- _What you will do_:
Repeat word for word the opening stretch of the entries, from the first line through the line containing "al).build('wall', M_wall, house)".

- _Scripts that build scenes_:
"""
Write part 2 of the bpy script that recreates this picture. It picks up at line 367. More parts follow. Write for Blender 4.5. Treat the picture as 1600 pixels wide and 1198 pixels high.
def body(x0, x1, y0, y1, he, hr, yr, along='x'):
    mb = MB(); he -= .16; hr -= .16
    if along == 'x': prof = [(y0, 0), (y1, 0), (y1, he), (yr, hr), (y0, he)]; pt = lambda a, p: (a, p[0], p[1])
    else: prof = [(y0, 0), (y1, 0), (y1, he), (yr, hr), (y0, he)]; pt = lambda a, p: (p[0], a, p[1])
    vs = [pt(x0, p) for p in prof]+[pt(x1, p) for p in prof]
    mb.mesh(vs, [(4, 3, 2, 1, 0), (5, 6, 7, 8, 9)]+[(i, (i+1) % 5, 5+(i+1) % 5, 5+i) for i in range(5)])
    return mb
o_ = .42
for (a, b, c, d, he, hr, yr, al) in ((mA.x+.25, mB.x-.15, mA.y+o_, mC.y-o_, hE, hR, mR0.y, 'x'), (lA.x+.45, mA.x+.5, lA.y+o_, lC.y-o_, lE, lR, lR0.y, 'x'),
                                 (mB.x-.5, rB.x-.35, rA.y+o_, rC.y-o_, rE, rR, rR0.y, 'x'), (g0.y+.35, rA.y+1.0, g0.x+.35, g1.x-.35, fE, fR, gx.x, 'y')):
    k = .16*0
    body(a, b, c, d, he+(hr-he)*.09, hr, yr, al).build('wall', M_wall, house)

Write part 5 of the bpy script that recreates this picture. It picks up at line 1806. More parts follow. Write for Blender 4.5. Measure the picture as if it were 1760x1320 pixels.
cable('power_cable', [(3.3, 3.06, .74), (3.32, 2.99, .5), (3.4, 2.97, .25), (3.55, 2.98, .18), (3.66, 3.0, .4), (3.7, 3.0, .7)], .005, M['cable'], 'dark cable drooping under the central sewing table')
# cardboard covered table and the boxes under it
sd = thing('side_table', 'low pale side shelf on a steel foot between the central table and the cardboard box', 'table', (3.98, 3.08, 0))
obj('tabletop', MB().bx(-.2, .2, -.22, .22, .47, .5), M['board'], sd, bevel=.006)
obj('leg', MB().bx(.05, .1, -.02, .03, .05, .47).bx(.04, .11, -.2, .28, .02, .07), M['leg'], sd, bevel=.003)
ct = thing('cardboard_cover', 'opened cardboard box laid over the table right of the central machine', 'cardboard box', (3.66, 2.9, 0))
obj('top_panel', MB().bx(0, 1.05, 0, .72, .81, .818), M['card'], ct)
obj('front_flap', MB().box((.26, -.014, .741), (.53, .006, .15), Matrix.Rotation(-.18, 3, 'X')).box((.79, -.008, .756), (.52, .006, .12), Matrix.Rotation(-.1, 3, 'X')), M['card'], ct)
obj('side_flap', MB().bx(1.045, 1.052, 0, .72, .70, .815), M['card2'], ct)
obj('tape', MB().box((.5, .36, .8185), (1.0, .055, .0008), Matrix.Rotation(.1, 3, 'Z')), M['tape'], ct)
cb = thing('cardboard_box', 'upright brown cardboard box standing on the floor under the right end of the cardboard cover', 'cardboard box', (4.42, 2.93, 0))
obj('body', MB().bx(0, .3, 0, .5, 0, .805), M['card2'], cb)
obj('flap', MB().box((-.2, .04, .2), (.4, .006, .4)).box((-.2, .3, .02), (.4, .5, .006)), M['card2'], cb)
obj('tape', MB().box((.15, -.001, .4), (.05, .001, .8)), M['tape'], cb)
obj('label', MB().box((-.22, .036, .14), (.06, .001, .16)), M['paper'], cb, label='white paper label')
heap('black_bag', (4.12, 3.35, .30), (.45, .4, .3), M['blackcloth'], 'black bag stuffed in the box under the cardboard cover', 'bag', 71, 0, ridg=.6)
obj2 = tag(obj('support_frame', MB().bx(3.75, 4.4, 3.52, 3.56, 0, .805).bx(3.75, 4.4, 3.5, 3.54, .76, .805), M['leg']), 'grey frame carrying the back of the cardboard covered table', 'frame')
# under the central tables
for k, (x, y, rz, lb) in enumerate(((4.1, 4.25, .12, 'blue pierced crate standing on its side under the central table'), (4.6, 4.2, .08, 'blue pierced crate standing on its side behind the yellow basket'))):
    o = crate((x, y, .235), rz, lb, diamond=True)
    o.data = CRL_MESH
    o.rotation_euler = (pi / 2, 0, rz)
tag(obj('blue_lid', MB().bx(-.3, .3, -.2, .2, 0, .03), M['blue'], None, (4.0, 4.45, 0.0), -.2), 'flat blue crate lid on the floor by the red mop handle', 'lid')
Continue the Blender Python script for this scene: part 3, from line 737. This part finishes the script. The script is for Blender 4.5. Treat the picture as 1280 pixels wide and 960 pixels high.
"""
- _Reply_:
Write part 2 of the bpy script that recreates this picture. It picks up at line 367. More parts follow. Write for Blender 4.5. Treat the picture as 1600 pixels wide and 1198 pixels high.
def body(x0, x1, y0, y1, he, hr, yr, along='x'):
    mb = MB(); he -= .16; hr -= .16
    if along == 'x': prof = [(y0, 0), (y1, 0), (y1, he), (yr, hr), (y0, he)]; pt = lambda a, p: (a, p[0], p[1])
    else: prof = [(y0, 0), (y1, 0), (y1, he), (yr, hr), (y0, he)]; pt = lambda a, p: (p[0], a, p[1])
    vs = [pt(x0, p) for p in prof]+[pt(x1, p) for p in prof]
    mb.mesh(vs, [(4, 3, 2, 1, 0), (5, 6, 7, 8, 9)]+[(i, (i+1) % 5, 5+(i+1) % 5, 5+i) for i in range(5)])
    return mb
o_ = .42
for (a, b, c, d, he, hr, yr, al) in ((mA.x+.25, mB.x-.15, mA.y+o_, mC.y-o_, hE, hR, mR0.y, 'x'), (lA.x+.45, mA.x+.5, lA.y+o_, lC.y-o_, lE, lR, lR0.y, 'x'),
                                 (mB.x-.5, rB.x-.35, rA.y+o_, rC.y-o_, rE, rR, rR0.y, 'x'), (g0.y+.35, rA.y+1.0, g0.x+.35, g1.x-.35, fE, fR, gx.x, 'y')):
    k = .16*0
    body(a, b, c, d, he+(hr-he)*.09, hr, yr, al).build('wall', M_wall, house)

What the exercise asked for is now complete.